Anche in questo caso, pertanto, la difformità enfatizzata dai ricorrenti come ‘decisiva’ fu in realtà insignificante.
5.5. La domanda di condanna dei ricorrenti ex art. 96 c.p.c. va rigettata. Il ricorso infatti è sì manifestamente inammissibile, ma la manifesta inammissibilità di per sé non necessariamente costituisce indice di mala fede, e nel caso di specie non sussistono indici certi dai quali desumere che il ricorso fu proposto con la consapevolezza della sua inammissibilità.

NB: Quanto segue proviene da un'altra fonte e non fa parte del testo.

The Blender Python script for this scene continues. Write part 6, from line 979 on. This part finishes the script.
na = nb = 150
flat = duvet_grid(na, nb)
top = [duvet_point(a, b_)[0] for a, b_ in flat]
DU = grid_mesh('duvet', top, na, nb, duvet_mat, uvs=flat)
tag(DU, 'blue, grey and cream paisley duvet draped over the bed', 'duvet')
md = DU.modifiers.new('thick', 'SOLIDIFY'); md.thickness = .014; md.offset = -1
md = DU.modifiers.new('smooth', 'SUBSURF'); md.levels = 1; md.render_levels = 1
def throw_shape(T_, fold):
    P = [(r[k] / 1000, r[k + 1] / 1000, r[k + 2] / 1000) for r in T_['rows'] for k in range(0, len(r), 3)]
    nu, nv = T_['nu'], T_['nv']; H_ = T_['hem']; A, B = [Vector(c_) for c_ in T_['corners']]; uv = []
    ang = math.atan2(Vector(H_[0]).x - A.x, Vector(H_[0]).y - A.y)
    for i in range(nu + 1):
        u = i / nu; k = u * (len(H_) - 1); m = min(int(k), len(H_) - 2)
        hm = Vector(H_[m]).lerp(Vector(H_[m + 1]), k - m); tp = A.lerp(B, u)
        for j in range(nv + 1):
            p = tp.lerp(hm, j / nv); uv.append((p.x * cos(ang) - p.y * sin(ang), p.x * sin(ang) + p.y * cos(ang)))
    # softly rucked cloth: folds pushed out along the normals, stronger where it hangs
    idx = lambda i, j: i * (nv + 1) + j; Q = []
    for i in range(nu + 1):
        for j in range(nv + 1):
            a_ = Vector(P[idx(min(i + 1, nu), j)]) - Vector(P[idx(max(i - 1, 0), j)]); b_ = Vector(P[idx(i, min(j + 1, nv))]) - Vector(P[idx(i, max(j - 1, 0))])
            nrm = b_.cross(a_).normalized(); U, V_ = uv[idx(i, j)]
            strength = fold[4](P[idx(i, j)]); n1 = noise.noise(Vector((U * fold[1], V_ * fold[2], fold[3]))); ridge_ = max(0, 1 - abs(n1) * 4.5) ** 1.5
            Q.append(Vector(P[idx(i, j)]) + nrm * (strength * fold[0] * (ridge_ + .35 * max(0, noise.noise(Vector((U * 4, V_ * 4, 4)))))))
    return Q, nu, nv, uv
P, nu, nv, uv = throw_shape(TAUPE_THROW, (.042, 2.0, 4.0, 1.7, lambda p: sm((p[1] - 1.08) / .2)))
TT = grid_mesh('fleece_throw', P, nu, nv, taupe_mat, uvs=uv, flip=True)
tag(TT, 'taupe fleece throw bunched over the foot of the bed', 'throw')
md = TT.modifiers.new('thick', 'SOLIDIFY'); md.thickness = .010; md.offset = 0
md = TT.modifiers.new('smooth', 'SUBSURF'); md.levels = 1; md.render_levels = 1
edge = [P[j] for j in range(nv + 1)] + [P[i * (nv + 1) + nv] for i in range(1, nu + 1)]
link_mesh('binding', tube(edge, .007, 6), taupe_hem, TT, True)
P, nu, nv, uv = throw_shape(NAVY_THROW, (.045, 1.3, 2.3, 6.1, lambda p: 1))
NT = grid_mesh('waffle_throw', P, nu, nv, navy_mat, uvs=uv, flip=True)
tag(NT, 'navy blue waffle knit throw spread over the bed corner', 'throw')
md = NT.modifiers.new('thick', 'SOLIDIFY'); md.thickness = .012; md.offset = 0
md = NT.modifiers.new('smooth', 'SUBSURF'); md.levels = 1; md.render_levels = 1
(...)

Le spese del presente giudizio di legittimità seguono la soccombenza, ai sensi dell’art. 385, comma 1, c.p.c., e sono liquidate nel dispositivo.
P.q.m.
(-) dichiara inammissibile il ricorso;
(-) condanna COGNOME NOME, COGNOME NOME, COGNOME NOME, COGNOME, in solido, alla rifusione in favore di NOME COGNOME delle spese del presente giudizio di legittimità, che si liquidano nella somma di euro 7.000, di cui 200 per spese vive, oltre I.V.A., cassa forense e spese forfettarie ex art. 2, comma 2, d.m. 10.3.2014 n. 55, che si distraggono – come richiesto in favore dell’avv. NOME COGNOME;
(-) ai sensi dell’art. 13, comma 1quater , del d.P.R. n. 115 del 2002, dà atto della sussistenza dei presupposti processuali per il versamento, da parte dei ricorrenti, di un ulteriore importo a titolo di contributo unificato, pari a quello previsto per il ricorso a norma del comma 1bis dello stesso art. 13, se dovuto.
Così deciso in Roma, nella camera di consiglio della Terza Sezione civile della Corte di cassazione, addì 15 novembre 2025.